I found this Appendix N pseudoscience in A. Merritt’s 1918 book The Moon Pool:
My theory is that the moon rock is of some composition sensitive to the action of Moon rays; somewhat as the metal selenium is to sun rays. […] When the light strikes them they release the mechanism that opens the slab, just as you can open doors with sunlight by an ingenious arrangement of selenium-cells.
Now I didn’t know anything about selenium except vaguely that it’s probably an element. Maybe you know more than me. Maybe you know that it was discovered in 1817, named after the moon, and used in light sensors from the 1870s until the 1970s. Maybe you know that its few commercial uses nowadays include glassblowing and as an ingredient in baby formula. Well, you’re very smart. I had to hit wikipedia to learn all that.
Here’s why selenium is a nice drop-in in a D&D game.
It sounds familiar and scientific, without having any specific connotations to most players (unless your players are all smarter than me too). It’s a little more technological-sounding than the traditional D&D magic materials (adamantium, mithril), and so it matches well with the strangely scientific bent that’s demonstrated by D&D dungeon builders, with their elevators, gas traps, and other automatic devices. Its use is an ancient secret of a bygone empire.
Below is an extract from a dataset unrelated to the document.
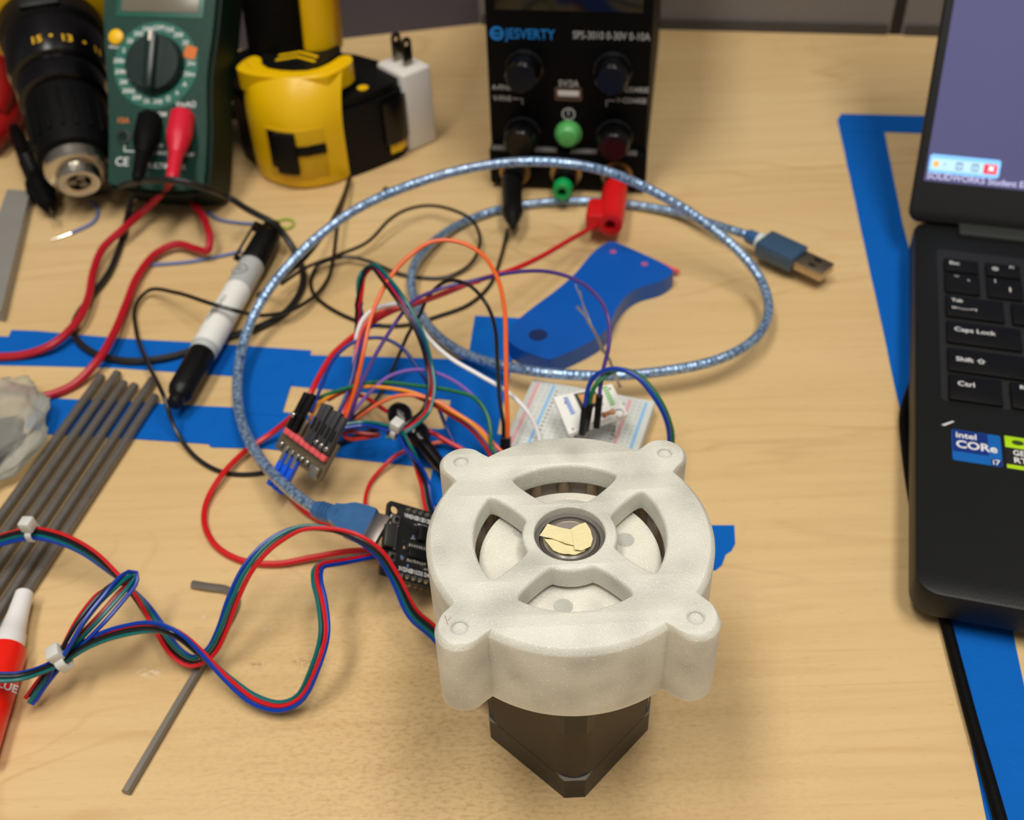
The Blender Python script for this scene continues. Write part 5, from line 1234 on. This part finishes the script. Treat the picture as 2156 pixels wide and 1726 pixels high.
bundle(mc, C1, [(BLUEW, 1.6, -.4, 'blue wire'), (TEAL, .6, .8, 'teal wire'), (BLACKW, -.6, -.6, 'black wire'), (RED, -1.7, .3, 'red wire')], tw=(0, 0, 0, 180, 180, 180))
k, M_ = tie(mc, P(133, 1387, 16.5), P(175, 1358, 19)-P(100, 1404, 14), 1.35)
bm = NB(); box(bm, -2.6, 2.6, -2.2, 2.2, -2.4, 2.4, .6, M=M_ @ T((0, 4.2, 0))); part('tie_head', bm, NYLON, k)
k, M_ = tie(mc, P(69, 1122, 22), P(120, 1132, 22)-P(20, 1130, 20), 1.0)
bm = NB(); box(bm, -2.3, 2.3, -2.4, 2.4, -2.3, 2.3, .6, M=M_ @ T((0, 4.6, 0))); part('tie_head', bm, NYLON, k)

dc = thing('driver_cable', 'four-colour cable looping tall from driver board through cable tie', 'cable', T(P(840, 910, 16)))
D1 = [(712, 897, 11), (732, 845, 14), (752, 775, 20), (757, 695, 30), (757, 625, 46), (764, 578, 49), (783, 561, 54), (812, 588, 55), (850, 642, 53), (884, 705, 44), (904, 770, 33), (910, 822, 27), (898, 866, 22), (872, 890, 22), (842, 909, 21), (815, 917, 19)]
bundle(dc, D1, [(BLACKW, 1.4, .3, 'black wire'), (RED, .4, -.8, 'red wire'), (NAVYW, -.4, -.9, 'blue wire'), (TEAL, -1.2, .7, 'teal wire')], tw=(180, 180, 170, 10, 0, 0, 10, 40))
D2 = [(706, 900, 18), (730, 897, 19), (765, 893, 19), (802, 898, 21), (842, 912, 21), (862, 946, 20), (882, 985, 13), (896, 1022, 8), (903, 1062, 5), (915, 1100, 4)]
bundle(dc, D2, [(BLUEW, 1.3, .2, 'blue wire'), (BLACKW, .2, -.8, 'black wire'), (TEAL, -.5, .8, 'teal wire'), (RED, -1.4, -.3, 'red wire')], tw=(0, 0, 0, 170, 190))
bm = NB(); tube(bm, [x-P(840, 910, 16) for x in spline(pts([(800, 916, 12), (765, 922, 13), (735, 924, 13), (722, 914, 14), (735, 908, 15), (765, 912, 15), (800, 914, 15)]), 1.5)], .8, 7); part('wire', bm, mat('brick_red_wire', (168, 36, 28), .4), dc, label='small folded red wire')
k, M_ = tie(dc, P(834, 909, 21), P(876, 942, 13)-P(802, 898, 17), .95)
bm = NB(); box(bm, -2.4, 2.4, -2.4, 2.4, -2.3, 2.3, .6, M=M_ @ T((0, 4.2, 0))); part('tie_head', bm, NYLON, k)

# let the camera-facing copies settle
bpy.context.view_layer.update()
It’s steampunk. It was exciting during the Victorian era: Alexander Graham Bell used it in a photophone, which is a largely forgotten 1870’s version of fiberoptics, and it was still cool in 1918 when Merritt was writing. Like all great steampunk technologies, it’s been superseded by other technologies. (Silicon is a more efficient semiconductor, and polyvinylcarbazol a more efficient photoconductor, than selenium.)
It’s got a cool name. Selene is the Greek moon goddess’s name that also gave Selune her name. “Selenium” suggests some moonlight-drenched stone, maybe mined on the moon, maybe holy to its goddess, that calls to the heavens. It’s convenient that, in real life as in Merrit’s horror fantasy, it can be used to drive sun-powered (or moon-powered) devices.
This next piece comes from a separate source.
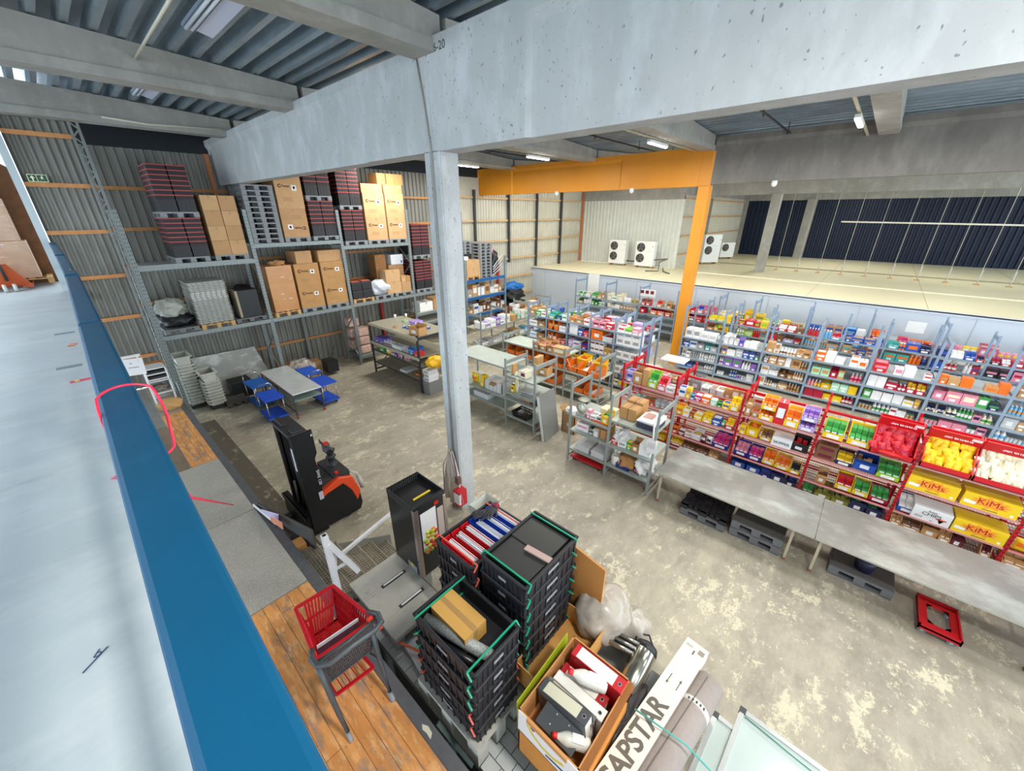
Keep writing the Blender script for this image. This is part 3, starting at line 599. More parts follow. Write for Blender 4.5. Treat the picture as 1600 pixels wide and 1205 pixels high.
carton(8.53, 9.2, 14.45, 14.92, 2.6, 3.05, 'pale carton at left foot of the pile', CARD3); carton(8.52, 9.18, 14.45, 14.92, 3.055, 3.52, 'pale carton standing on the left one of the pile', CARD3)
carton(9.22, 9.66, 14.45, 14.9, 2.6, 3.0, 'pale carton at right foot of the pile by the post', CARD); carton(9.24, 9.45, 14.47, 14.9, 3.005, 3.25, 'narrow carton in the middle of the pile', CARD3); carton(9.47, 9.67, 14.47, 14.9, 3.005, 3.22, 'little carton beside the narrow one', CARD2)
carton(9.0, 9.7, 14.95, 15.4, 2.6, 3.65, 'carton with paper label behind the pile', CARD)
b = MB(); b.box(9.15, 14.95, 3.66, 9.72, 15.35, 4.05, M('#e7e9ec', .4)); b.box(9.6, 14.945, 3.7, 9.68, 14.95, 3.8, M('#3c74b8', .5)); tag(b.build('white_bag', bevel=.05), 'white plastic pack on top of the cartons', 'pack')
# pink chequered bales under rack bay 3
for i, (xa, za, yy) in enumerate(((7.1, .35, 14.6), (7.1, .72, 14.6), (7.1, 1.08, 14.6), (6.99, .5, 15.1), (7.02, .95, 15.1), (7.0, 1.4, 15.1))):
    b = MB(); b.box(xa, yy, za, xa+.44, yy+.42, za+.34, M('#d9b3a4', .7, 0, .2, 14)); tag(b.build('pink_bale', bevel=.06), ['pink patterned bale, front lowest', 'pink patterned bale, front middle', 'pink patterned bale, front top', 'pink patterned bale at back, lowest', 'pink patterned bale at back, middle', 'pink patterned bale at back, top'][i], 'bale')
b = MB(); b.box(6.99, 14.45, .22, 7.8, 15.5, .34, RACKM); tag(b.build('low_shelf'), 'low grey shelf carrying the pink bales', 'shelf')
# blue rack load
pallet(12.8, 14.42, 2.65, 'wooden pallet under taped cartons, blue beam rack', WOODP, kind='wood', w=.9)
carton(12.85, 13.72, 14.45, 15.4, 2.8, 3.2, 'lower taped carton on the blue beam rack', CARD3); carton(12.85, 13.7, 14.45, 15.4, 3.2, 3.55, 'upper taped carton on the blue beam rack', CARD3)
b = MB(); b.box(12.85, 14.6, 3.56, 13.1, 14.8, 3.72, WHITE); tag(b.build('white_box'), 'small white box on the taped cartons', 'box')
for i in range(11): pallet(13.72, 14.42, 2.65+i*.15, nth(i, 11)+' grey pallet in the stack on the blue beam rack', group='pallets on the blue beam rack')
for i in range(4): pallet(12.82, 14.9, 3.8+i*.15, nth(i, 4)+' grey pallet behind the taped cartons by the column', group='pallets behind taped cartons')
rag('bin_bag', 'black bin bag and tubes on the blue beam rack', 'bag', (14.95, 14.9, 3.3), (.38, .4, .62), M('#1b1c1f', .35), 21, amp=.4, flat=.98)
b = MB(); [b.bar((14.6, 14.42, 2.75+i*.12), (15.35, 14.5, 3.05+i*.2), .04, .03, M('#c7ccce', .4)) for i in range(4)]; tag(b.build('pale_tubes'), 'pale plastic tubes leaning on the black bin bag', 'tubes')
rag('pink_cloth', 'pink cloth on top of the black bin bag', 'cloth', (14.6, 14.6, 3.9), (.15, .12, .15), M('#d98fc0', .6), 4)
rag('blue_bags', 'bright blue bags on floor by the cold room corner', 'bags', (16.9, 15.2, 1.75), (.6, .4, .3), M('#0d6bb8', .35, 0, .1, 5), 31, amp=.5)
b = MB(); b.box(16.2, 14.8, 0, 17.6, 15.7, .98, M('#2a2d30', .6)); tag(b.build('pallet_box'), 'dark pallet box under the black bags by the cold room', 'box')
rag('black_bags', 'black bags under the bright blue bags', 'bags', (16.9, 15.2, 1.35), (.75, .5, .45), M('#14171a', .5), 33, amp=.4)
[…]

OK, how do you use it in D&D?
In my last game session, the players captured a giant squid space ship, piloted by mind flayers, with a cargo of selenium in its belly. The PCs sold it to starfaring elves. The elves alloy it with mithril to make +1 mithril weapons. There’s a catch: selenium swords are sensitive to sunlight the same way drow weapons are, and they’re prone to damaging “sun rust”. (This is a further development of an idea I had before.
You could also use it the way selenium is used in real life, or in The Moon Pool, except magicked up: a selenium sensor can cast a spell under specific light conditions just the way a Magic Mouth can speak words under specific conditions. This ties into another idea I’ve blogged about, an electrum mirror, but with a different metal.
Selenium could be used to make magic items that only function in moonlight. A selenium sword that’s normal during the day and a +1 glowing sword in moonlight is a nice minor magic item that’ll be valuable to low-level characters.
Throw a pinch of selenium dust in the air and the light of a full moon shines down, even in a dark dungeon. This could be useful for banishing shadows, spotting werewolves, or summoning fairy creatures.
Real life selenium is poisonous, but I bet that D&D adventurers carry little vials of selenium powder (“moon dust”). A mouthful of this stuff turns you into a fey creature, which means you’re immune to charm and don’t need to sleep. You don’t need rest either: you’re immune to the effects of exhaustion for a full day. You can hustle all night and day if you have to. Over good roads, you might be able to cover 200 miles. Disadvantage: your blood runs thin. Every time you take an injury, you take 1d4 extra damage. Furthermore, after 24 hours, the exhaustion catches up to you.
Tags: everybook
As a chemist, I approve this post!
Overdoses of selenium can certainly occur, and happens occasionally with poorly made supplements (search for FDA selenium recall). Side effects include lack of interest in eating, deformed fingernails, weight loss and possible joint stiffness.
Selenium is below sulphur (or sulfur) in the periodic table, and above tellurium. Accidental ingestion of tellurium salts can give rise to a garlic like stench (search for tellurium breath), so perhaps that would be a “side effect” as well.
You forget, of course, selenium sulfide shampoo (Selsun Blue) for dandruff. I actually got a stronger version prescribed for sebaceous dermatitus. Worked like a charm. Which means selenium could be an important element in keeping mummies from flaking away, perhaps even as an ingredient in the spells to bring desiccated corpses to life, or the potions that keep liches from deteriorating. If it is sufficiently hard to come by, agents of said liches, or of other practioners of necromancy, might stop at nothing if they learn you have some.
There were also waterways polluted with the stuff in Silicon Valley. High Tech is nowhere near as “clean” an industry as it is promoted to be.